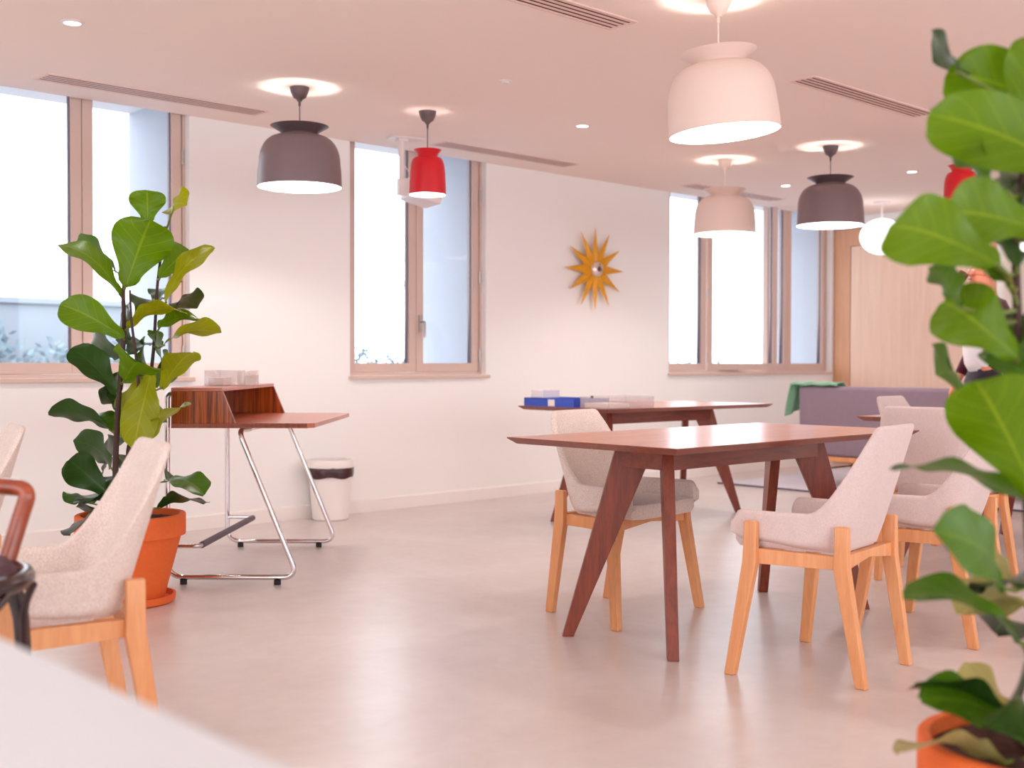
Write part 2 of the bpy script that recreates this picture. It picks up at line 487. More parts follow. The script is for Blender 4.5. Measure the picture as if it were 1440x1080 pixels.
for i, (a, b) in enumerate(WIN):
    f = MB(); t = .018
    f.box(a, a+t, YW, YW+.07, SILL-.01, WTOP); f.box(b-t, b, YW, YW+.07, SILL-.01, WTOP)
    f.box(a+t, b-t, YW, YW+.07, SILL-.01, SILL+.01); f.box(a+t, b-t, YW, YW+.07, WTOP-.02, WTOP)
    wo = f.build('window_%d' % (i+1), M['frame'], bevel=.002)
    struct(wo)
    s = MB().box(a-.012, b+.02, YB-.03, YW+.01, SILL-.035, SILL-.012).build('window_sill', M['frame'], wo, bevel=.003)
    s['kind'] = 'structure'
    ia, ib = a+t+.004, b-t-.004; mid = (ia+ib)/2
    if i < 2:
        sash(wo, ia, mid-.002, hinges=-.004)
        sash(wo, mid+.002, ib, hand=.03, hinges=(ib-mid-.002)+.004)
    else:
        sash(wo, ia, 8.645)
        sash(wo, 8.675, 9.60, swing=-math.radians(8), hinges=-.006)
        sash(wo, 9.61, 9.955)
        sash(wo, 9.959, ib)
# outer reveals of the thick wall, bluish shade put into their colour
for a, b in WIN:
    r = MB(); r.box(b-.004, b+.001, YW+.075, YO+.001, SILL-.01, WTOP); r.box(a-.001, a+.004, YW+.075, YO+.001, SILL-.01, WTOP)
    r.box(a, b, YW+.075, YO+.02, SILL-.012, SILL+.004)
    struct(r.build('trim_%d' % (4+WIN.index((a, b))), M['jamb']))

# ------------------------------------------------------------------ outside
tag(MB().box(-30, 60, YO+.02, 60, -.1, -.012).build('gravel_ground', M['gravel']), 'pale gravel ground outside the windows', 'ground', kind='stuff')
gw = MB().box(-6, 8.5, 15.2, 15.5, 0, 1.75); gw.box(-6, 8.5, 15.14, 15.56, 1.75, 1.83)
tag(gw.build('garden_wall', M['stone'], bevel=.01), 'low pale stone garden wall seen through the left window', 'wall')
hd = MB(); random.seed(3)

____

● **BRIEF**
Reproduce every line exactly and omit all pictures.

● **TASK SOLUTION**
Write part 2 of the bpy script that recreates this picture. It picks up at line 487. More parts follow. The script is for Blender 4.5. Measure the picture as if it were 1440x1080 pixels.
for i, (a, b) in enumerate(WIN):
    f = MB(); t = .018
    f.box(a, a+t, YW, YW+.07, SILL-.01, WTOP); f.box(b-t, b, YW, YW+.07, SILL-.01, WTOP)
    f.box(a+t, b-t, YW, YW+.07, SILL-.01, SILL+.01); f.box(a+t, b-t, YW, YW+.07, WTOP-.02, WTOP)
    wo = f.build('window_%d' % (i+1), M['frame'], bevel=.002)
    struct(wo)
    s = MB().box(a-.012, b+.02, YB-.03, YW+.01, SILL-.035, SILL-.012).build('window_sill', M['frame'], wo, bevel=.003)
    s['kind'] = 'structure'
    ia, ib = a+t+.004, b-t-.004; mid = (ia+ib)/2
    if i < 2:
        sash(wo, ia, mid-.002, hinges=-.004)
        sash(wo, mid+.002, ib, hand=.03, hinges=(ib-mid-.002)+.004)
    else:
        sash(wo, ia, 8.645)
        sash(wo, 8.675, 9.60, swing=-math.radians(8), hinges=-.006)
        sash(wo, 9.61, 9.955)
        sash(wo, 9.959, ib)
# outer reveals of the thick wall, bluish shade put into their colour
for a, b in WIN:
    r = MB(); r.box(b-.004, b+.001, YW+.075, YO+.001, SILL-.01, WTOP); r.box(a-.001, a+.004, YW+.075, YO+.001, SILL-.01, WTOP)
    r.box(a, b, YW+.075, YO+.02, SILL-.012, SILL+.004)
    struct(r.build('trim_%d' % (4+WIN.index((a, b))), M['jamb']))

# ------------------------------------------------------------------ outside
tag(MB().box(-30, 60, YO+.02, 60, -.1, -.012).build('gravel_ground', M['gravel']), 'pale gravel ground outside the windows', 'ground', kind='stuff')
gw = MB().box(-6, 8.5, 15.2, 15.5, 0, 1.75); gw.box(-6, 8.5, 15.14, 15.56, 1.75, 1.83)
tag(gw.build('garden_wall', M['stone'], bevel=.01), 'low pale stone garden wall seen through the left window', 'wall')
hd = MB(); random.seed(3)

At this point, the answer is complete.